On Saturday, August 1, I was part of a large group of Bronx educators, elected officials, youth workers, and former basketball stars who came together to honor Hilton White, a Parks recreation leader, who ran a community basketball program called “The Bronx Falcons” in the 1960’s which sent scores of young people to college on basketball and academic scholarships. Three of those players, Nevil Shed, Willie Worsley and Willie Cager – all present at the August 1 event-were starters on the 1966 Texas Western Universiyt national championship team, the first team to win an NCAA championship with an all black starting five

This incredibly moving event, at which those assembled renamed a street and a park in the South Bronx after Hilton White, recalls the fond discussion of Bronx youth workers and recreation leaders in the Fordham University Press book I just published with Allen Jones called
The Rat That Got Away: A Bronx Memoir. Allen who grew up in the Patterson Houses in the 1950’s and 1960’s was the beneficiary of a large number of free community basketball programs in his neighborhood, directed legendary coaches like Ray Felix, Floyd Lane, Nate “Tiny” Archibald and Myles Dorch as well as Hilton White. It was the skills he learned in these community programs that allowed Allen to escape the growing heroin epidemic in his neighborhood in the mid 60’s. which almost swallowed him up. and win scholarships to prep school, junior college and college. These skills also gave Allen the opportunity to pay professional basketball in Europe, an experience which he ultimatley parlayed into a successful career as a banker, a coach and a radio personality. This whole remarkable story is told in The Rat That Got Away: A Bronx Memoir a project I am very proud to have played a role in seeing into print.

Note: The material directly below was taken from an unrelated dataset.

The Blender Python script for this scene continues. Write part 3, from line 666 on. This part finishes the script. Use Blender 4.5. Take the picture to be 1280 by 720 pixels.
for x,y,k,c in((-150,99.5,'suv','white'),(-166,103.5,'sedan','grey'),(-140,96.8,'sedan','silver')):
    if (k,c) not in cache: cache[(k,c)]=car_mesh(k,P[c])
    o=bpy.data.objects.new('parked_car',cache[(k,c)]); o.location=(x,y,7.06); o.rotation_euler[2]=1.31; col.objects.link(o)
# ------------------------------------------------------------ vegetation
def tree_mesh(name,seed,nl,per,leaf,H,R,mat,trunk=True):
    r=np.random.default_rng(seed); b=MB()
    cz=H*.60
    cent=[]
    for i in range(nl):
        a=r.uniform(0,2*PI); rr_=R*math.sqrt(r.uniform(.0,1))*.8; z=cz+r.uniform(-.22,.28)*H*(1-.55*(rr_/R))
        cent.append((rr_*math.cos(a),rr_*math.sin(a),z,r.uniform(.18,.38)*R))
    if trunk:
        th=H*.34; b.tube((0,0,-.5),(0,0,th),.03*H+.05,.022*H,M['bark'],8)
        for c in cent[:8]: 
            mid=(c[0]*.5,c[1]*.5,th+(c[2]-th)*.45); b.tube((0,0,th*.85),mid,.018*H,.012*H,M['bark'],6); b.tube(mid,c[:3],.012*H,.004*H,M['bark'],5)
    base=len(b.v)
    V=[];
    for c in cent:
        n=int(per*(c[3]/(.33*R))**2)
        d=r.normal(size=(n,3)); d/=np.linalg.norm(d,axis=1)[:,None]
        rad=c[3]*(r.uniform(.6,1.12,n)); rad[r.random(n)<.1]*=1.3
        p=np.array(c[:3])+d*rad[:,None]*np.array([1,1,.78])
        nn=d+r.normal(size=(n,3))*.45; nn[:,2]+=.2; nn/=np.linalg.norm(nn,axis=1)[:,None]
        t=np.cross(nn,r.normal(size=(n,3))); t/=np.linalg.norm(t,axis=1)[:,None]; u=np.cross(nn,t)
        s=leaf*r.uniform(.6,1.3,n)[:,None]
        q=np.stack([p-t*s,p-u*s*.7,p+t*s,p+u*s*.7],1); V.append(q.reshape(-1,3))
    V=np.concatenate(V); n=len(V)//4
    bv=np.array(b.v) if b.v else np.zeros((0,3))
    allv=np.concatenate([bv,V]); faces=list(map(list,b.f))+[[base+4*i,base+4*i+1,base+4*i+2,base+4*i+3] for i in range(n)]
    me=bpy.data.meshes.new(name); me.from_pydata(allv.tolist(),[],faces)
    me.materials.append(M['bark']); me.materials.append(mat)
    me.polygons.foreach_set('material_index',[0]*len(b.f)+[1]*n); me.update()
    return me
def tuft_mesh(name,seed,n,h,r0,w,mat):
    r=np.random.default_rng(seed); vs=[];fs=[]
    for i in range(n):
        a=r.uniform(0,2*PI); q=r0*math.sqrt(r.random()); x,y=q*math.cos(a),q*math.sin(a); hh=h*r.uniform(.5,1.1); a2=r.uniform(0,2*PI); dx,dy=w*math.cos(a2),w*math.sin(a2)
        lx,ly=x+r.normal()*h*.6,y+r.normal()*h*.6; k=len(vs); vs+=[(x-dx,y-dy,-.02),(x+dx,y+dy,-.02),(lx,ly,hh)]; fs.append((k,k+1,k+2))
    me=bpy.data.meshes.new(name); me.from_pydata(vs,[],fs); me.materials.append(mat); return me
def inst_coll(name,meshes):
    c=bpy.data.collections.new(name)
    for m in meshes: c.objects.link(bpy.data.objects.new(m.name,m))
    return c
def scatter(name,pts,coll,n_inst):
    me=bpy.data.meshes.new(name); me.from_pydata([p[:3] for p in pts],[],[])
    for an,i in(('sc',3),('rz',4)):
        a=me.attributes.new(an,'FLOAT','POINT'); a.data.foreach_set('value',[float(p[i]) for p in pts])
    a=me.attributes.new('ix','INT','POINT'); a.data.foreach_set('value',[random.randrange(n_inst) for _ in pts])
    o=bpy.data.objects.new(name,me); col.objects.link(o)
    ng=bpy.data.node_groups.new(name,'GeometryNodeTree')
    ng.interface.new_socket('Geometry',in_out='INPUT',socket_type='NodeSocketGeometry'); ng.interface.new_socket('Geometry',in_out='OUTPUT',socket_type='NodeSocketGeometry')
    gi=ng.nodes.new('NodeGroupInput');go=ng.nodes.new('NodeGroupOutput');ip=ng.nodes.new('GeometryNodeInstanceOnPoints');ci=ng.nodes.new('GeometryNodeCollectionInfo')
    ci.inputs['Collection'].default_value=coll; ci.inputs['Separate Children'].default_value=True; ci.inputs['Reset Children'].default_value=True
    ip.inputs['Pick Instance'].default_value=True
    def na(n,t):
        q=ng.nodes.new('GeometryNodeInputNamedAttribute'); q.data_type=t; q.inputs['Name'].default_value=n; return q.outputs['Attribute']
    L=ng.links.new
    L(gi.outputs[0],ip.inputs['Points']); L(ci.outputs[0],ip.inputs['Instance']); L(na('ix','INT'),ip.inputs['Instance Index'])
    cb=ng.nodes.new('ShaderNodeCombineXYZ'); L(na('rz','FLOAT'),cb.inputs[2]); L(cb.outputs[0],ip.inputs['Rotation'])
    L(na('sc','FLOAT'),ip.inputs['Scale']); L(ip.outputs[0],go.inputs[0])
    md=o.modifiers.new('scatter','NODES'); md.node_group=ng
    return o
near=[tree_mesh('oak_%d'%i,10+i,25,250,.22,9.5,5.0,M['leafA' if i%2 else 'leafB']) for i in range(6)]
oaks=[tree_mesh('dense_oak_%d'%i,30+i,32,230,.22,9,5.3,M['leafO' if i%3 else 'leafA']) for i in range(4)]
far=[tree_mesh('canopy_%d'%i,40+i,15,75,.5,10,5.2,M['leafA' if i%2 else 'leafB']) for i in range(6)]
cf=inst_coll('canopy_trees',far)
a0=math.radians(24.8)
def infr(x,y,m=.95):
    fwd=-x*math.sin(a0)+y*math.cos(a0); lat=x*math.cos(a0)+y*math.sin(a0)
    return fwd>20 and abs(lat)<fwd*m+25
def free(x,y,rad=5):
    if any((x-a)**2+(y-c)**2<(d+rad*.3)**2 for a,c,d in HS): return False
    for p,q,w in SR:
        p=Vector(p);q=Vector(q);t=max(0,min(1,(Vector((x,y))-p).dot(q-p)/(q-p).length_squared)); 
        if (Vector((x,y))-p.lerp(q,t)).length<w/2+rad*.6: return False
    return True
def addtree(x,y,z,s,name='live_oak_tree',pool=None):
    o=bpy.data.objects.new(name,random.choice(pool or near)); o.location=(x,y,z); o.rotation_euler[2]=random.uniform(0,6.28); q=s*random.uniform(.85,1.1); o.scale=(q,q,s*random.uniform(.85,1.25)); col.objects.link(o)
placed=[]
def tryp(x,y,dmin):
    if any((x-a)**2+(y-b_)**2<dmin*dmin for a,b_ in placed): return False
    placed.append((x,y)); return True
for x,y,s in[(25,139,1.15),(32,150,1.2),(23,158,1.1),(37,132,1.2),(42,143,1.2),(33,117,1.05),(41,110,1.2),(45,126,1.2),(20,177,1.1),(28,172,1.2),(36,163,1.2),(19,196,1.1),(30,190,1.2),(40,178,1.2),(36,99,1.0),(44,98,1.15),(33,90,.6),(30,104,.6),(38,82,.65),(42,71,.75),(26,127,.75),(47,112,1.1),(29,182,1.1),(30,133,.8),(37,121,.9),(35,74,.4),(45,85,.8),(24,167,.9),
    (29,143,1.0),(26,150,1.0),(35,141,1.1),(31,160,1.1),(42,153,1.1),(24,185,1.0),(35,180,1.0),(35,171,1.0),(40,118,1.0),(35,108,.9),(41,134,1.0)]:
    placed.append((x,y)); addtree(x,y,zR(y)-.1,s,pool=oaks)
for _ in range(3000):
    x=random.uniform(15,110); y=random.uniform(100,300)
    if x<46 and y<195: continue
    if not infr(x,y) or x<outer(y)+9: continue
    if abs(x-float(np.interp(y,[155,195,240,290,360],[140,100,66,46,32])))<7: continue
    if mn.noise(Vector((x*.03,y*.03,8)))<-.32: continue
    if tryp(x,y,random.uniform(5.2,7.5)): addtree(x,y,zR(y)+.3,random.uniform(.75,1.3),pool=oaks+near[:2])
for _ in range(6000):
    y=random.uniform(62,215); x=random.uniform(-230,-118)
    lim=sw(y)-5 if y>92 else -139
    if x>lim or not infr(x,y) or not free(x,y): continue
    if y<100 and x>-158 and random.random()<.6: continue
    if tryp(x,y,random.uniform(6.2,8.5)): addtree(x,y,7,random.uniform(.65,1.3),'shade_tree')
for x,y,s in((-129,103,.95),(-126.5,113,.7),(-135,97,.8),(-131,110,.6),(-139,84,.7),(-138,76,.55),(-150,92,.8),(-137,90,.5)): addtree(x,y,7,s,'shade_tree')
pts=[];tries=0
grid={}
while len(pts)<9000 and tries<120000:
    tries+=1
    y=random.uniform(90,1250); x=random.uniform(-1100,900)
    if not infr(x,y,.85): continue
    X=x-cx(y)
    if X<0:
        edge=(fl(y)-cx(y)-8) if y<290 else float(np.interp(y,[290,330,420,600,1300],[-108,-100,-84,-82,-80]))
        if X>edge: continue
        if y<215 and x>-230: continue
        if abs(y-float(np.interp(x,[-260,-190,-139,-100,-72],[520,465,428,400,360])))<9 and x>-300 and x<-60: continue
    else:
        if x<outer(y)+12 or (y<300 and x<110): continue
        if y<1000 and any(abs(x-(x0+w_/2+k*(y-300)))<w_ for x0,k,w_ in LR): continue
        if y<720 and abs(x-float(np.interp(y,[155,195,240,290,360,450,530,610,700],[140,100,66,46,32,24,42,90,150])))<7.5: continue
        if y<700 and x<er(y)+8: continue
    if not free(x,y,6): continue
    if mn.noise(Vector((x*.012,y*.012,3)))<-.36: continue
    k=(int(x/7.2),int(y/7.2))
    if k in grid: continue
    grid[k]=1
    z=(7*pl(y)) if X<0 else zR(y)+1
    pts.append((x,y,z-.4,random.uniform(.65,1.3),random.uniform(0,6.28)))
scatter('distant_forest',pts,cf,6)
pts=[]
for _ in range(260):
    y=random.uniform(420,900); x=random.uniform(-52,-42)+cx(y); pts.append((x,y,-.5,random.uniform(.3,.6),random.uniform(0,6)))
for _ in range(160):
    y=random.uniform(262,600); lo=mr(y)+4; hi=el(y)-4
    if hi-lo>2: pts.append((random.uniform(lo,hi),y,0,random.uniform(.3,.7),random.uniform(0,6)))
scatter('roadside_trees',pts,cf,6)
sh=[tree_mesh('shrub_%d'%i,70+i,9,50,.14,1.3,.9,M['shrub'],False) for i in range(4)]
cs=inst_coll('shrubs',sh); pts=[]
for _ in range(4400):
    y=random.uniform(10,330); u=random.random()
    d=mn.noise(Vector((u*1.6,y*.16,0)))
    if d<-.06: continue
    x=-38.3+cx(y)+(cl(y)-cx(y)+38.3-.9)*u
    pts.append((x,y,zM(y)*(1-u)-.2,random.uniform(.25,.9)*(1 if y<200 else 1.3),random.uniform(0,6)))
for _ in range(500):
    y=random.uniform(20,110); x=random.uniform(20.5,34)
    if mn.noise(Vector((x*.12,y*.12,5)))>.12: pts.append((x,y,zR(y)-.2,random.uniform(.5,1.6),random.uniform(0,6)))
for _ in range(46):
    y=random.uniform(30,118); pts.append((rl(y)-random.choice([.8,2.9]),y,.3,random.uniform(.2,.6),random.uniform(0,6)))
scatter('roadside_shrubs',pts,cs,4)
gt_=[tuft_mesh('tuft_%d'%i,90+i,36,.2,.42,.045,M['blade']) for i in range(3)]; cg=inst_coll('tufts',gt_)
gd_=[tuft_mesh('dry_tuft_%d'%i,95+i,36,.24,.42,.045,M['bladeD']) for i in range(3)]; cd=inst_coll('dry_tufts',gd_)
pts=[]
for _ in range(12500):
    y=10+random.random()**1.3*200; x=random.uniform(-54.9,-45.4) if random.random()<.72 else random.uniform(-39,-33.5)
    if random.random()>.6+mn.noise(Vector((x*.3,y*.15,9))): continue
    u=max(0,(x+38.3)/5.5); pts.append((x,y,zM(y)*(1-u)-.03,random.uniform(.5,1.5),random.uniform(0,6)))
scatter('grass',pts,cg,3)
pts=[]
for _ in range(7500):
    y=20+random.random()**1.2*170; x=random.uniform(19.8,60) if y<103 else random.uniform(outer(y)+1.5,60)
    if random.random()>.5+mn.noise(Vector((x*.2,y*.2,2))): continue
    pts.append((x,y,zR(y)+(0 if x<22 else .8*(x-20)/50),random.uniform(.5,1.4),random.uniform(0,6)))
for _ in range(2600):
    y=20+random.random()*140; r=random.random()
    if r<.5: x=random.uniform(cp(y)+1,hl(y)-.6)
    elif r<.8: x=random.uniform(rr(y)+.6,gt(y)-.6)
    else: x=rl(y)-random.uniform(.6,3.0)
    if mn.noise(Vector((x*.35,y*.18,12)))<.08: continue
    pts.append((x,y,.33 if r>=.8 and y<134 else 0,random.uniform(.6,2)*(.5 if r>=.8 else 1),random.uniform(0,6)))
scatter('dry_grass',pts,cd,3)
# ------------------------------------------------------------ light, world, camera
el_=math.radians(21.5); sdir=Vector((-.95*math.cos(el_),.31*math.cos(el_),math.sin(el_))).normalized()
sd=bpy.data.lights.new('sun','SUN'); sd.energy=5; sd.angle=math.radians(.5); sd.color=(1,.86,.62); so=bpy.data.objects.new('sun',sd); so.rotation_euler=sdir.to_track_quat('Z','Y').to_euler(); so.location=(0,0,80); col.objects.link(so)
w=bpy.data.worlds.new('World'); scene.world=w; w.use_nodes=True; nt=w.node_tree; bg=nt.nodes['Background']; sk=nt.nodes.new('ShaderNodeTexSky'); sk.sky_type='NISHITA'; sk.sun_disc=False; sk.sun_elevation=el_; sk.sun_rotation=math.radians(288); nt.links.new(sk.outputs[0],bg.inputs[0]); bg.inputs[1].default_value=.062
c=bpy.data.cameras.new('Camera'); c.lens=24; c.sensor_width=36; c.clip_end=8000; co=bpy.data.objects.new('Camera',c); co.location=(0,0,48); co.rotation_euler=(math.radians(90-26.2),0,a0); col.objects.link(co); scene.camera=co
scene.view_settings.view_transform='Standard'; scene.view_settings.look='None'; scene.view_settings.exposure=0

Unfortunately, the free youth recreation programs such as the one run by Hilton White, and as described in Allen’s book, are no longer available to Bronx youth. Most were eliminated in the New York City Fiscal Crisis of the 1970’s. As a result, young people grwoing up in the bronx today
have fewer recreational opportunities than Allen Jones did. This is a terrible tragedy, and one of the major themes mention by virtually every speaker, at the event honoring Hilton White was the need to bring these programs back.